- Records to use:
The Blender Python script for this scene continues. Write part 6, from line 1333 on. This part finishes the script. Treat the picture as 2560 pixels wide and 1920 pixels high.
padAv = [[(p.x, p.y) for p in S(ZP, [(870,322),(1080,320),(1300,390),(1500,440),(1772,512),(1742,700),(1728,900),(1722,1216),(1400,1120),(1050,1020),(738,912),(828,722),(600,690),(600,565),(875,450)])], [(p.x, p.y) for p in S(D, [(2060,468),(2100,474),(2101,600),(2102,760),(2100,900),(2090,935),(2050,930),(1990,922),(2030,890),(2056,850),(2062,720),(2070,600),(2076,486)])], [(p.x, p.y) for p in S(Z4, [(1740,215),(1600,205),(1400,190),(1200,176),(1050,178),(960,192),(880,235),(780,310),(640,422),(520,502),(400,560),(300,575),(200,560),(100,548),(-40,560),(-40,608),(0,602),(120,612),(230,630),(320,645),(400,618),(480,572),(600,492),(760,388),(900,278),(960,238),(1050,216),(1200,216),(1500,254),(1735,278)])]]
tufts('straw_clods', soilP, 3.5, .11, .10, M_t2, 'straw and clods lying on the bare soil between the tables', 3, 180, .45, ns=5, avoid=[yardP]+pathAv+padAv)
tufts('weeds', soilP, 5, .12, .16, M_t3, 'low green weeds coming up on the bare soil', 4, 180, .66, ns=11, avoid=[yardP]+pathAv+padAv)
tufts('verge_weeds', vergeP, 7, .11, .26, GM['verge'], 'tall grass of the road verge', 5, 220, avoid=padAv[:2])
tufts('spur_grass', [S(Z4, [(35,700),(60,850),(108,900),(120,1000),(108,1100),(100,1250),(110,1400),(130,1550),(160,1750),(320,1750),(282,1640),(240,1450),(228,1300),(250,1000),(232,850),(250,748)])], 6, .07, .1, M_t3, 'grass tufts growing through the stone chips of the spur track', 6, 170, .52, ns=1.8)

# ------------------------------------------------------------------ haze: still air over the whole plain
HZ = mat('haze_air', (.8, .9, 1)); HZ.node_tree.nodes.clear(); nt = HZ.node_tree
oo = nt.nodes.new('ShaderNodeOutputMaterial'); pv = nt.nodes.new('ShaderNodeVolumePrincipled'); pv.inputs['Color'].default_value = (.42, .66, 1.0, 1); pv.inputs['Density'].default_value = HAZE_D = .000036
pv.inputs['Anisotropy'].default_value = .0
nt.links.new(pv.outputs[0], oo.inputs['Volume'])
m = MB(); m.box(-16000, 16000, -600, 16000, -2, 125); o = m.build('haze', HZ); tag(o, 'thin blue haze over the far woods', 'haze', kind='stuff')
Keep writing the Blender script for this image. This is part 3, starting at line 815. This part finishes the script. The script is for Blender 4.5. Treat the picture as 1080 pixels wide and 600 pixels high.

- Short exercise: Print every entry exactly as it appears.

- Solution for this task:
The Blender Python script for this scene continues. Write part 6, from line 1333 on. This part finishes the script. Treat the picture as 2560 pixels wide and 1920 pixels high.
padAv = [[(p.x, p.y) for p in S(ZP, [(870,322),(1080,320),(1300,390),(1500,440),(1772,512),(1742,700),(1728,900),(1722,1216),(1400,1120),(1050,1020),(738,912),(828,722),(600,690),(600,565),(875,450)])], [(p.x, p.y) for p in S(D, [(2060,468),(2100,474),(2101,600),(2102,760),(2100,900),(2090,935),(2050,930),(1990,922),(2030,890),(2056,850),(2062,720),(2070,600),(2076,486)])], [(p.x, p.y) for p in S(Z4, [(1740,215),(1600,205),(1400,190),(1200,176),(1050,178),(960,192),(880,235),(780,310),(640,422),(520,502),(400,560),(300,575),(200,560),(100,548),(-40,560),(-40,608),(0,602),(120,612),(230,630),(320,645),(400,618),(480,572),(600,492),(760,388),(900,278),(960,238),(1050,216),(1200,216),(1500,254),(1735,278)])]]
tufts('straw_clods', soilP, 3.5, .11, .10, M_t2, 'straw and clods lying on the bare soil between the tables', 3, 180, .45, ns=5, avoid=[yardP]+pathAv+padAv)
tufts('weeds', soilP, 5, .12, .16, M_t3, 'low green weeds coming up on the bare soil', 4, 180, .66, ns=11, avoid=[yardP]+pathAv+padAv)
tufts('verge_weeds', vergeP, 7, .11, .26, GM['verge'], 'tall grass of the road verge', 5, 220, avoid=padAv[:2])
tufts('spur_grass', [S(Z4, [(35,700),(60,850),(108,900),(120,1000),(108,1100),(100,1250),(110,1400),(130,1550),(160,1750),(320,1750),(282,1640),(240,1450),(228,1300),(250,1000),(232,850),(250,748)])], 6, .07, .1, M_t3, 'grass tufts growing through the stone chips of the spur track', 6, 170, .52, ns=1.8)

# ------------------------------------------------------------------ haze: still air over the whole plain
HZ = mat('haze_air', (.8, .9, 1)); HZ.node_tree.nodes.clear(); nt = HZ.node_tree
oo = nt.nodes.new('ShaderNodeOutputMaterial'); pv = nt.nodes.new('ShaderNodeVolumePrincipled'); pv.inputs['Color'].default_value = (.42, .66, 1.0, 1); pv.inputs['Density'].default_value = HAZE_D = .000036
pv.inputs['Anisotropy'].default_value = .0
nt.links.new(pv.outputs[0], oo.inputs['Volume'])
m = MB(); m.box(-16000, 16000, -600, 16000, -2, 125); o = m.build('haze', HZ); tag(o, 'thin blue haze over the far woods', 'haze', kind='stuff')
Keep writing the Blender script for this image. This is part 3, starting at line 815. This part finishes the script. The script is for Blender 4.5. Treat the picture as 1080 pixels wide and 600 pixels high.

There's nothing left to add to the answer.